## [Problem statement]
Write out the lines from the top of the material through the line with "COL = scn.collection", exactly and with nothing added.

## [Dataset excerpt]
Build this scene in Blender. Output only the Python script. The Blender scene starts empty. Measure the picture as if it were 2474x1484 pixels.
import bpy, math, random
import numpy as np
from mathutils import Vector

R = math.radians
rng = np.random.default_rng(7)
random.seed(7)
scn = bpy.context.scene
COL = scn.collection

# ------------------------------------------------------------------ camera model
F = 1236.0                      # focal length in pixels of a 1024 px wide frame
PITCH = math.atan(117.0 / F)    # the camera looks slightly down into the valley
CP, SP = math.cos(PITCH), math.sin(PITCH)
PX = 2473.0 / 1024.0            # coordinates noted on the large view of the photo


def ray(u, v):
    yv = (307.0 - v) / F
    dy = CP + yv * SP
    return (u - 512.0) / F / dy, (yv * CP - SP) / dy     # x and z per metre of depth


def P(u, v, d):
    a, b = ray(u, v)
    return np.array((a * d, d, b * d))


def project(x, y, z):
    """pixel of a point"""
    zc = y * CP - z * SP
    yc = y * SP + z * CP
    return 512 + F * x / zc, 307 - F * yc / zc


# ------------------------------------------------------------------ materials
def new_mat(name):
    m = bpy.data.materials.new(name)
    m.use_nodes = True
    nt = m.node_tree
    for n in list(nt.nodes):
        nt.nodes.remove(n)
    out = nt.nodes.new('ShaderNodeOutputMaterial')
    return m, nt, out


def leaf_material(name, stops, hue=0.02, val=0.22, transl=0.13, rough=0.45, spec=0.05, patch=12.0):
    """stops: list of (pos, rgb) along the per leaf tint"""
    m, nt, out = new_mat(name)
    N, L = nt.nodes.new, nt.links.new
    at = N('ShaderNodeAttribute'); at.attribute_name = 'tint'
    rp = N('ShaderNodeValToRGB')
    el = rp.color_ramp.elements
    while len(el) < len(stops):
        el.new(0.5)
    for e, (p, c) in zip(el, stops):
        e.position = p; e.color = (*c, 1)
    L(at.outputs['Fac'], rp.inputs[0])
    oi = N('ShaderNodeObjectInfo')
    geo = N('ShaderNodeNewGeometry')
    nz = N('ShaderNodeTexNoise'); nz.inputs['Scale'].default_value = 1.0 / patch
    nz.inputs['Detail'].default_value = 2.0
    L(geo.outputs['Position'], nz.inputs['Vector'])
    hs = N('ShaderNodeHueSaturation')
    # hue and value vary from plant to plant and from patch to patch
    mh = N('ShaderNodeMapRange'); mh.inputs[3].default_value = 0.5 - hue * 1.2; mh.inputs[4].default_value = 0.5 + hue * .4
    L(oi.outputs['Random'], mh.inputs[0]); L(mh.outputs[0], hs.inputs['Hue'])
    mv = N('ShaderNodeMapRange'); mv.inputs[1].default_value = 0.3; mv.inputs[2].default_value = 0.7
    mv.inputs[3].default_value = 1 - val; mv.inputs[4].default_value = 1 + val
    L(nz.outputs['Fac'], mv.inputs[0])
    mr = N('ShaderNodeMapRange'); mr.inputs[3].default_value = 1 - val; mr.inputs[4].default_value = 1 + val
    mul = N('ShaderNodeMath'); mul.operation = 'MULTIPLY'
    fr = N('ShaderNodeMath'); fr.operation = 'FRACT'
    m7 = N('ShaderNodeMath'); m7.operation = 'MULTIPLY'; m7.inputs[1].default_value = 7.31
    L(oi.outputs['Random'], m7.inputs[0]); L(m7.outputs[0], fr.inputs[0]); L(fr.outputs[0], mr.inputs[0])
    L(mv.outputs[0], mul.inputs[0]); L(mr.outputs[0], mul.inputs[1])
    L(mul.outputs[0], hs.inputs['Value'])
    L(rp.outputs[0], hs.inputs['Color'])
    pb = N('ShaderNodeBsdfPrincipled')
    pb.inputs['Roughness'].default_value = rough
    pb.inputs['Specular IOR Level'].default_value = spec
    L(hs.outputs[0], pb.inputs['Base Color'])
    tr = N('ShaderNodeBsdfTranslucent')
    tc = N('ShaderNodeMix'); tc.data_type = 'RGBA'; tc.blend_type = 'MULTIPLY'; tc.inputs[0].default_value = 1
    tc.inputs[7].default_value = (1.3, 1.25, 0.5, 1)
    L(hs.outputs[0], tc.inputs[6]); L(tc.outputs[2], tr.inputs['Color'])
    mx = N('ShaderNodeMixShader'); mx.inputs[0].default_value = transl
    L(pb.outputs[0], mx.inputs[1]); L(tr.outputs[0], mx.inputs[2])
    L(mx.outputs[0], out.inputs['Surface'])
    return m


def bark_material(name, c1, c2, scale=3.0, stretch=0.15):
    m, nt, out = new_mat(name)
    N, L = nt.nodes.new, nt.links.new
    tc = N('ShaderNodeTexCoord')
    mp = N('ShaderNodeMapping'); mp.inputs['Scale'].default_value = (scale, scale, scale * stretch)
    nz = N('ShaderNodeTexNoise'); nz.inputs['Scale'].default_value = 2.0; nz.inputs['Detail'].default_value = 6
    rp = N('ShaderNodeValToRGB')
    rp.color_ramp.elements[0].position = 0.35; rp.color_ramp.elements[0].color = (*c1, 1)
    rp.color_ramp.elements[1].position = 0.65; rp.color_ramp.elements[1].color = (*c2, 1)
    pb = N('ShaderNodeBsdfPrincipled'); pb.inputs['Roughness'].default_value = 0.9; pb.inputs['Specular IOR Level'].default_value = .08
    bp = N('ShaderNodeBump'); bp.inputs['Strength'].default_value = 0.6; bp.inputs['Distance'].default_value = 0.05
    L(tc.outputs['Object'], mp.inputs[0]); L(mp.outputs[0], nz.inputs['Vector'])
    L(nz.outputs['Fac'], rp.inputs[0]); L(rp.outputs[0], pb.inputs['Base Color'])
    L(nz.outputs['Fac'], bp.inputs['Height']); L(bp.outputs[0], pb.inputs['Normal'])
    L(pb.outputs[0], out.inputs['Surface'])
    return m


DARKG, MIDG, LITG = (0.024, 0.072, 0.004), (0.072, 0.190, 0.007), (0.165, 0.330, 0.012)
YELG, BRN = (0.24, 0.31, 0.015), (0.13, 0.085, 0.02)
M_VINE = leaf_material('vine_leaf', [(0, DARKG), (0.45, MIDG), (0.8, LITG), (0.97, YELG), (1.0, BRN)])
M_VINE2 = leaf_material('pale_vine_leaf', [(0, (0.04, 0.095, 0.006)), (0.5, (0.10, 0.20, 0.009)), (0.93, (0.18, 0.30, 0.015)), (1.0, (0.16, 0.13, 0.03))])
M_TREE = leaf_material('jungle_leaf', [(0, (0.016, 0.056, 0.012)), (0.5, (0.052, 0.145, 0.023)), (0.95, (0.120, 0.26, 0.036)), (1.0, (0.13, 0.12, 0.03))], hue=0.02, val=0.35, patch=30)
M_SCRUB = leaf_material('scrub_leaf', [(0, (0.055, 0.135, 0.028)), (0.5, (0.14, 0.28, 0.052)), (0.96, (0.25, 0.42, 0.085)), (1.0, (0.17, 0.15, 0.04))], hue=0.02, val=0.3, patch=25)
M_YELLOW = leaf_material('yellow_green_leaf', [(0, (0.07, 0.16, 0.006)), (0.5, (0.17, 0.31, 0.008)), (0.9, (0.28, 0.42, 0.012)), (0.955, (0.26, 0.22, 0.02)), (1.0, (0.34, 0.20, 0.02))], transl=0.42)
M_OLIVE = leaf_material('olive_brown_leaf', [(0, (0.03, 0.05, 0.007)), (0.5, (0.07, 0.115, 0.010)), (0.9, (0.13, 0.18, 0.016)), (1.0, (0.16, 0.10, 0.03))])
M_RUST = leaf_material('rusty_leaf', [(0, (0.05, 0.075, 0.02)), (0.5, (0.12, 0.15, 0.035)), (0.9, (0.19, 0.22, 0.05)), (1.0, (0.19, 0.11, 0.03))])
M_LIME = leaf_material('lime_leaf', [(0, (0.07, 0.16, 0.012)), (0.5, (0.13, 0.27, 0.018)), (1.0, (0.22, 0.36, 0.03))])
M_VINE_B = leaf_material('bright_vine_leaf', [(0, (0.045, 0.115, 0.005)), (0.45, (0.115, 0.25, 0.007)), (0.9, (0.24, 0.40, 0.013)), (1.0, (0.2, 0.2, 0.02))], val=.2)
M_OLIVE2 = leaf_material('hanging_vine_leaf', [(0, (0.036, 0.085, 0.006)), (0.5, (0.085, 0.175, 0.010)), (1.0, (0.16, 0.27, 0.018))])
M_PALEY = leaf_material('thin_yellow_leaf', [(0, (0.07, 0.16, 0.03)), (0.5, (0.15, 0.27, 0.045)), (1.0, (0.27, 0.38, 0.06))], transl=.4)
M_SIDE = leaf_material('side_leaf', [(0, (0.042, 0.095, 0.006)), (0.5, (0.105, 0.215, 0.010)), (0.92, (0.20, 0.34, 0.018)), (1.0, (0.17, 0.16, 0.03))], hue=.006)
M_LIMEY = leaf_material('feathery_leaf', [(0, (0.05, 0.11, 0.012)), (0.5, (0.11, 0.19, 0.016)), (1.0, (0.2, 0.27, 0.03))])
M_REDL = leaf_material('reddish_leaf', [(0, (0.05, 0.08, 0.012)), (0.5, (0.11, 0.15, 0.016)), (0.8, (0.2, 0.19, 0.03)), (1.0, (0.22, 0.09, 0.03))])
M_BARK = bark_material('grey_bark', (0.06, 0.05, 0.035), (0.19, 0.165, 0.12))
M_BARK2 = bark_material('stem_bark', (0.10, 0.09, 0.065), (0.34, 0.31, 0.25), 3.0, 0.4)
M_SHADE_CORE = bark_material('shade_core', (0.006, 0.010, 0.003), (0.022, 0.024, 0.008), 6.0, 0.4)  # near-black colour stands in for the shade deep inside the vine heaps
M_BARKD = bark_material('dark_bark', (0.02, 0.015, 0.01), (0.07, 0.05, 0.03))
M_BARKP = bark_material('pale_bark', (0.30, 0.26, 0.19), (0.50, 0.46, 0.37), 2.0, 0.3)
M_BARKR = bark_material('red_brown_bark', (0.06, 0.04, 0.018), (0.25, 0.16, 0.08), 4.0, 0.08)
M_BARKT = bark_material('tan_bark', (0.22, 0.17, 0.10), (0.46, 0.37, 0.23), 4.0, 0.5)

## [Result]
Build this scene in Blender. Output only the Python script. The Blender scene starts empty. Measure the picture as if it were 2474x1484 pixels.
import bpy, math, random
import numpy as np
from mathutils import Vector

R = math.radians
rng = np.random.default_rng(7)
random.seed(7)
scn = bpy.context.scene
COL = scn.collection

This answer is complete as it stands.